Monday, March 31, 2014

A Maddux on Opening Day

There have been only two Madduxes* thrown on Opening Day, each of them thrown by a pitcher who went on to have a great season, each of them thrown by a pitcher who now has at least one Cy Young Award in his trophy case (well, I guess their awards might not actually be in a trophy case, they could be on a mantle somewhere, or perhaps one of them is being used to prop a door open). One was thrown in the American League, the other in the National, but they were both thrown in southern California.

*For those not yet familiar, A Maddux is a shutout in which the starter completes the game on fewer than 100 pitches. You can find all kinds of Maddux factoids here.

The only two pitchers to do it: Bartolo Colon and Clayton Kershaw

Colon pitched his Opening Day Maddux in 2002.

That was his third Opening Day start in a row for the Indians, who faced off against the Angels that day. Colon issued two walks in the 2nd inning, and since free passes are hard on the pitch count, he must have been off pace at that point, but he didn't issue another one all game. He struck out 5, allowed 5 hits, and got one double-play grounder. The Tribe scored 4 runs before he even took the field, making that part of the Maddux (run support) a breeze. Colon ended up throwing 98 pitches. This was 4 years after I first came up with the Maddux.
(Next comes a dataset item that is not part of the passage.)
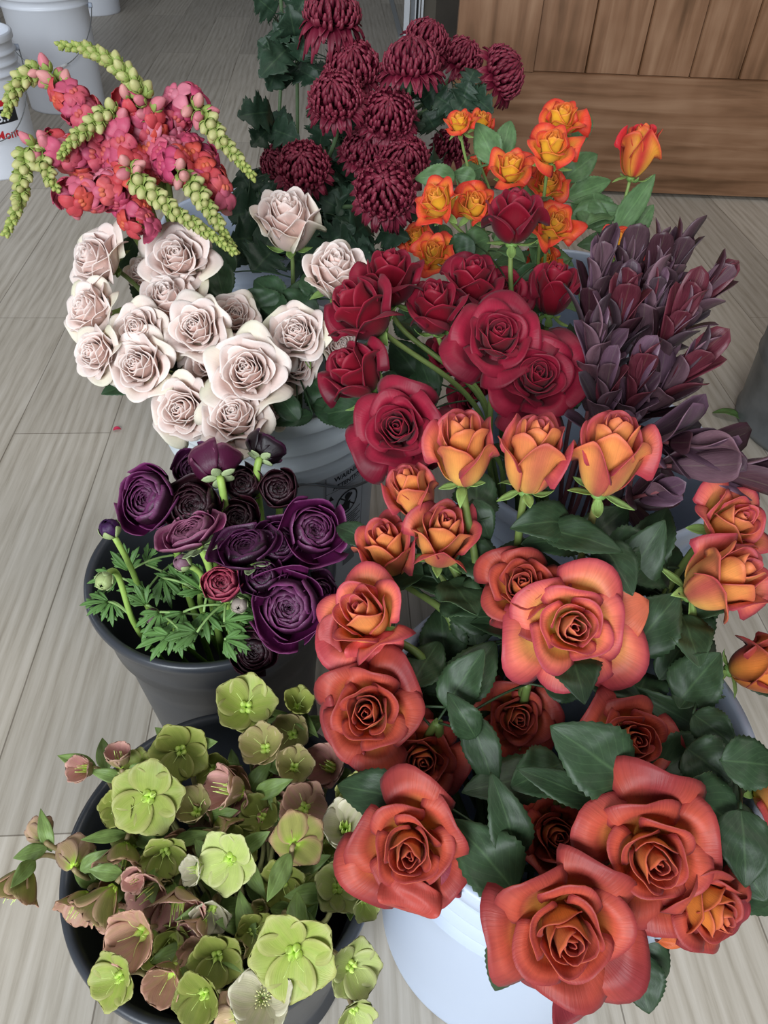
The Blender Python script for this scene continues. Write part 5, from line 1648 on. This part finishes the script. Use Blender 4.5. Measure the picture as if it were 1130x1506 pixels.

To that point, I'd only found Madduxes in box scores,  but because it was Opening Day, this game was nationally televised (in fact it was the Sunday night season opener), and so it was the first Maddux I ever watched as it happened. It remains my favorite Opening Day memory.

Kershaw pitched his Opening Day Maddux in 2013.

Like Colon, this was Kershaw's third consecutive Opening Day start. He'd established himself as maybe the best pitcher in all of baseball by the time he took the mound for the Dodgers that afternoon. Through 8 innings pitched, Kershaw hadn't walked anyone, and he'd allowed only 3 hits (all singles). He was barely over 80 pitches, so he was in great shape to complete the Maddux. Unfortunately, the Dodgers still hadn't scored any runs, so it seemed like 9 innings might not be enough.

Kershaw led off the bottom of the 8th, and decided to take matters into his own hands, smashing a 400-foot home run to center field and scoring the only run he needed (though his teammates then decided to get off their duffs and score three more that inning). He pitched the 9th and finished the game on just 94 pitches.

Can anyone join Bartolo and Clayton today???


  1. This is my all time favorite baseball stat, thanks for the post!